# Data shown
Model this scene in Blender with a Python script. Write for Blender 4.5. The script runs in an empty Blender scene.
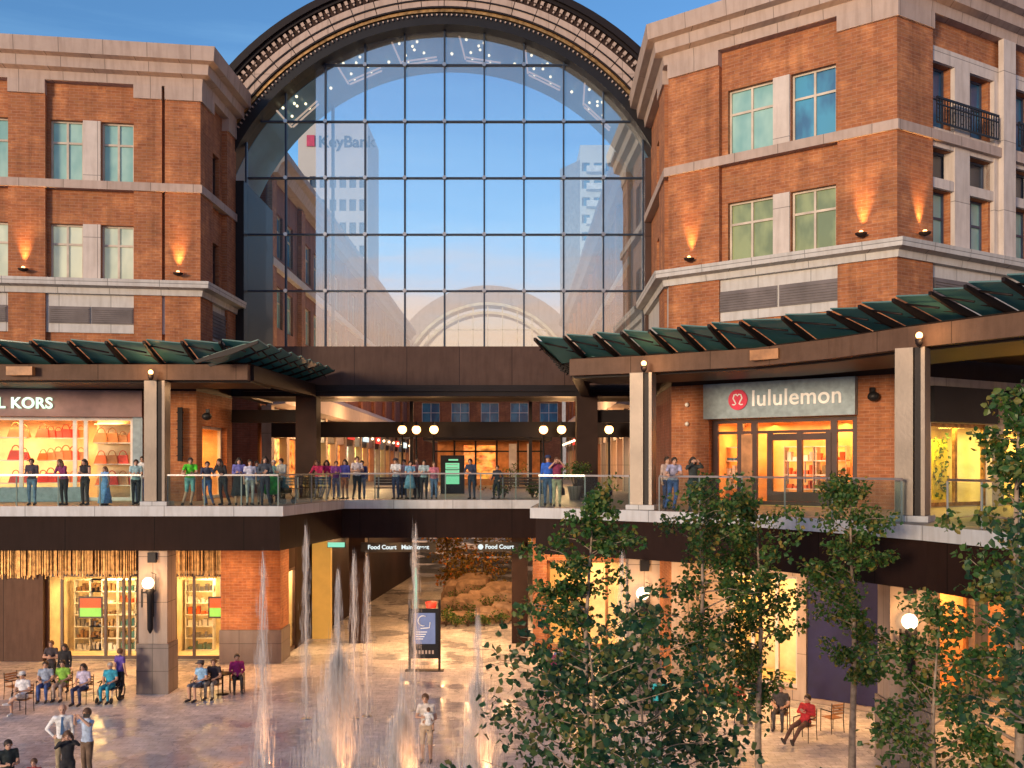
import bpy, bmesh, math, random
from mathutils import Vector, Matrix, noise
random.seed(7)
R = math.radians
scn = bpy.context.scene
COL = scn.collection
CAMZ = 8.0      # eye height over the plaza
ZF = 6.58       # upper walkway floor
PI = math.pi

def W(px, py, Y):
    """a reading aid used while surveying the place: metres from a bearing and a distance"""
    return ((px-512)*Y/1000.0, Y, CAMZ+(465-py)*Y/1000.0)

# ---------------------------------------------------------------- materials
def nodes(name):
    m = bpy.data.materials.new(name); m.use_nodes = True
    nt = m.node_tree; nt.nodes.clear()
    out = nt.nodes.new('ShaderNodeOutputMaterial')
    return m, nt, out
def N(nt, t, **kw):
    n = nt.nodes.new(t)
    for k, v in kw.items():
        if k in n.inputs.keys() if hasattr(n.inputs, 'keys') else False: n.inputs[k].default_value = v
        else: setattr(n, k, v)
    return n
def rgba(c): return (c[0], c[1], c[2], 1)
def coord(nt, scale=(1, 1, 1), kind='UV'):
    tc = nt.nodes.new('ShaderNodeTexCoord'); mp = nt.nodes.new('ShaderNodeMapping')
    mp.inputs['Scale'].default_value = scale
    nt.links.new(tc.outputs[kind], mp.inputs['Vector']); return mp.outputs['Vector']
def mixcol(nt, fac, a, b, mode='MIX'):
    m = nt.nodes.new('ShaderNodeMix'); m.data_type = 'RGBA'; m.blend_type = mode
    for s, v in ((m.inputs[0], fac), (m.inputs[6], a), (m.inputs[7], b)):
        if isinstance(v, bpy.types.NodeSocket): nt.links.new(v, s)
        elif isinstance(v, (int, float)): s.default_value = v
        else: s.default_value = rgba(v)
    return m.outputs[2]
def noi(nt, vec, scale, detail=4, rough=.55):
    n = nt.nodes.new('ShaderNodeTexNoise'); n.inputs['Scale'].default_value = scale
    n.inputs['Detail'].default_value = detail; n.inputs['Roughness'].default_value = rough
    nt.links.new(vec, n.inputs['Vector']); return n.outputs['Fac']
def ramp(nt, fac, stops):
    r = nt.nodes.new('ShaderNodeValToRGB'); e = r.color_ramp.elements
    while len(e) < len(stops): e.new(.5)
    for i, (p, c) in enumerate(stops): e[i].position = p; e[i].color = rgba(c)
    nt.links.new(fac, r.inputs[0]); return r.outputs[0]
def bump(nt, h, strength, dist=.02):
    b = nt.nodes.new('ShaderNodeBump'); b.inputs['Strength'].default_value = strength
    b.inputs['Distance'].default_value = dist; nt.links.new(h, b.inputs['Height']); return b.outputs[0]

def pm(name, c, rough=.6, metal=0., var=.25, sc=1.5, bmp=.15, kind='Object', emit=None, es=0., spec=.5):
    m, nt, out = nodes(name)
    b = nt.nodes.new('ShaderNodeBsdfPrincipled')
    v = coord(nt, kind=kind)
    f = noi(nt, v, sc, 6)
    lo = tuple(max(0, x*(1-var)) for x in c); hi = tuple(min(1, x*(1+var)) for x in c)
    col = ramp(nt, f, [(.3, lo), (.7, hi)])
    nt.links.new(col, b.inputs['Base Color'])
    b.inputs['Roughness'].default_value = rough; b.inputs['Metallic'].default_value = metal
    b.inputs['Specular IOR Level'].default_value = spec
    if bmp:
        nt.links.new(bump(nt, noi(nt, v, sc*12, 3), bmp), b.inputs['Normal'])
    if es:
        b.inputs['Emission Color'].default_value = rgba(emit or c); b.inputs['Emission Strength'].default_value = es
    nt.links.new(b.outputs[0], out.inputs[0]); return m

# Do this
Copy out each line exactly, without the pictures.

# Response to this task
Model this scene in Blender with a Python script. Write for Blender 4.5. The script runs in an empty Blender scene.
import bpy, bmesh, math, random
from mathutils import Vector, Matrix, noise
random.seed(7)
R = math.radians
scn = bpy.context.scene
COL = scn.collection
CAMZ = 8.0      # eye height over the plaza
ZF = 6.58       # upper walkway floor
PI = math.pi

def W(px, py, Y):
    """a reading aid used while surveying the place: metres from a bearing and a distance"""
    return ((px-512)*Y/1000.0, Y, CAMZ+(465-py)*Y/1000.0)

# ---------------------------------------------------------------- materials
def nodes(name):
    m = bpy.data.materials.new(name); m.use_nodes = True
    nt = m.node_tree; nt.nodes.clear()
    out = nt.nodes.new('ShaderNodeOutputMaterial')
    return m, nt, out
def N(nt, t, **kw):
    n = nt.nodes.new(t)
    for k, v in kw.items():
        if k in n.inputs.keys() if hasattr(n.inputs, 'keys') else False: n.inputs[k].default_value = v
        else: setattr(n, k, v)
    return n
def rgba(c): return (c[0], c[1], c[2], 1)
def coord(nt, scale=(1, 1, 1), kind='UV'):
    tc = nt.nodes.new('ShaderNodeTexCoord'); mp = nt.nodes.new('ShaderNodeMapping')
    mp.inputs['Scale'].default_value = scale
    nt.links.new(tc.outputs[kind], mp.inputs['Vector']); return mp.outputs['Vector']
def mixcol(nt, fac, a, b, mode='MIX'):
    m = nt.nodes.new('ShaderNodeMix'); m.data_type = 'RGBA'; m.blend_type = mode
    for s, v in ((m.inputs[0], fac), (m.inputs[6], a), (m.inputs[7], b)):
        if isinstance(v, bpy.types.NodeSocket): nt.links.new(v, s)
        elif isinstance(v, (int, float)): s.default_value = v
        else: s.default_value = rgba(v)
    return m.outputs[2]
def noi(nt, vec, scale, detail=4, rough=.55):
    n = nt.nodes.new('ShaderNodeTexNoise'); n.inputs['Scale'].default_value = scale
    n.inputs['Detail'].default_value = detail; n.inputs['Roughness'].default_value = rough
    nt.links.new(vec, n.inputs['Vector']); return n.outputs['Fac']
def ramp(nt, fac, stops):
    r = nt.nodes.new('ShaderNodeValToRGB'); e = r.color_ramp.elements
    while len(e) < len(stops): e.new(.5)
    for i, (p, c) in enumerate(stops): e[i].position = p; e[i].color = rgba(c)
    nt.links.new(fac, r.inputs[0]); return r.outputs[0]
def bump(nt, h, strength, dist=.02):
    b = nt.nodes.new('ShaderNodeBump'); b.inputs['Strength'].default_value = strength
    b.inputs['Distance'].default_value = dist; nt.links.new(h, b.inputs['Height']); return b.outputs[0]

def pm(name, c, rough=.6, metal=0., var=.25, sc=1.5, bmp=.15, kind='Object', emit=None, es=0., spec=.5):
    m, nt, out = nodes(name)
    b = nt.nodes.new('ShaderNodeBsdfPrincipled')
    v = coord(nt, kind=kind)
    f = noi(nt, v, sc, 6)
    lo = tuple(max(0, x*(1-var)) for x in c); hi = tuple(min(1, x*(1+var)) for x in c)
    col = ramp(nt, f, [(.3, lo), (.7, hi)])
    nt.links.new(col, b.inputs['Base Color'])
    b.inputs['Roughness'].default_value = rough; b.inputs['Metallic'].default_value = metal
    b.inputs['Specular IOR Level'].default_value = spec
    if bmp:
        nt.links.new(bump(nt, noi(nt, v, sc*12, 3), bmp), b.inputs['Normal'])
    if es:
        b.inputs['Emission Color'].default_value = rgba(emit or c); b.inputs['Emission Strength'].default_value = es
    nt.links.new(b.outputs[0], out.inputs[0]); return m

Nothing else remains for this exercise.